Меня очень любил Василий Осипович Топорков, художественный руководитель нашего курса. Работал с нами только однажды – над водевилем «Воздушные замки». Этот, один из дипломных наших спектаклей, играли мы радостно и легко. Репетировал Василий Осипович вдохновенно, часто показывал,
Однажды он принес нам пластинку, чтобы мы послушали, в каком ритме нужно играть водевиль. А на проигрывателях были предусмотрены разные скорости вращения – 33, 45 и 78 оборотов. И вот Василий Осипович включил скорость 33 оборота, а поставил старинную пластинку, рассчитанную на 78. Сидим мы в аудитории, слушаем нелепо-тягучую музыку и недоумеваем, почему водевиль должен играться в таком заунывном темпе.
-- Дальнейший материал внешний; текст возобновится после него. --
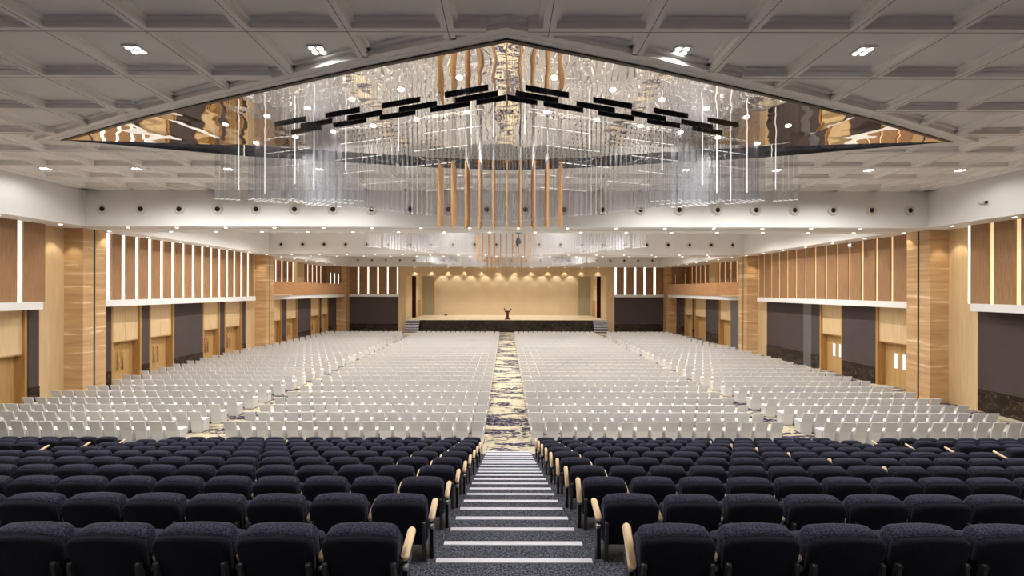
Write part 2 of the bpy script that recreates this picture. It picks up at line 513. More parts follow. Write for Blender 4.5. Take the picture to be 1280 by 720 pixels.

А Василий Осипович нервно приговаривает: «Вот так, вот так, но что-то не так!» Потом он сообразил, что именно не так, поставил на нужные обороты и, очень довольный собой, спросил, поняли ли мы, как нужно существовать в водевиле. И добавил, чтобы мы ни в коем случае не перепутали первое звучание со вторым. Мы, конечно, все поняли, но между собой, с беззастенчивостью юности, долго посмеивались над конфузом старого человека.
Приходил он к нам всегда в крахмальной рубашке, эффектном галстуке, идеально сидящем костюме – жена следила, чтобы Василий Осипович выглядел безупречно. Жену звали Лариса Мамонтовна, она была дочерью Мамонта Дальского, известного драматического актера. Услышав впервые ее отчество, я не поверила своим ушам. Я представить не могла, что у человека может быть такое имя.
Однажды первого сентября Василий Осипович Топорков и Борис Яковлевич Петкер (знаменитый мхатовец, тоже прошедший школу Корша) сбросили с себя пиджаки и сыграли перед студентами сцену Чичикова и Плюшкина из «Мертвых душ», поставленных еще Станиславским в 1932 году. Этот урок мастерства они решили преподать не на сцене, а прямо среди нас, в зале, на расстоянии вытянутой руки. Боже мой, что это было! Совершенно живая и современная речь двух хитроумно торгующихся людей! Это было невероятно! Я поняла, что таких вершин абсолютной простоты и достоверности в сложном гоголевском тексте могут достичь только гении.
И один из этих гениев занимался с нами, начинающими, совсем еще не гениями, проявляя дружелюбие и такт, а меня даже отличал какой-то особой любовью, что, разумеется, льстило мне и вдохновляло.
Так называемый «обслуживающий персонал» школы-студии был необычайно добр и внимателен. В костюмерном цехе нам выдавали прелестные платья и шляпки, а на старших курсах даже водили в подвал под лестницей, где находился в то время склад костюмов МХАТа и где мы вместе с костюмерами искали что-то подходящее.
Совершенно очаровательная, крохотная, по-домашнему уютная, старенькая служительница нашего тесного гардероба, где мы снимали верхнюю одежду, Софья Ароновна, всегда сидела за столиком перед дверью. Она все про всех знала и всех помнила по имени: и новых учеников, и тех, что давно окончили вуз.
После нас училась в школе-студии наша дочь Юля, а после нее – наш внук Андрей. В стенах старой школы сделали ремонт, объединили все наши огромные аудитории в единое пространство, разделяемое, если нужно, тканевыми перегородками. Вместо склада костюмов под лестницей теперь кафе, а на месте нашей столовой у теперешних студентов сцена. Аудитории школы-студии переехали в здание пельменной, где мы в первый раз трапезничали с будущим мужем. Кабинеты там маленькие, с низкими потолками, коридорчики узенькие, и нам, старым студентам, жаль огромных светлых окон и высоченных потолков – жаль утраченного размаха!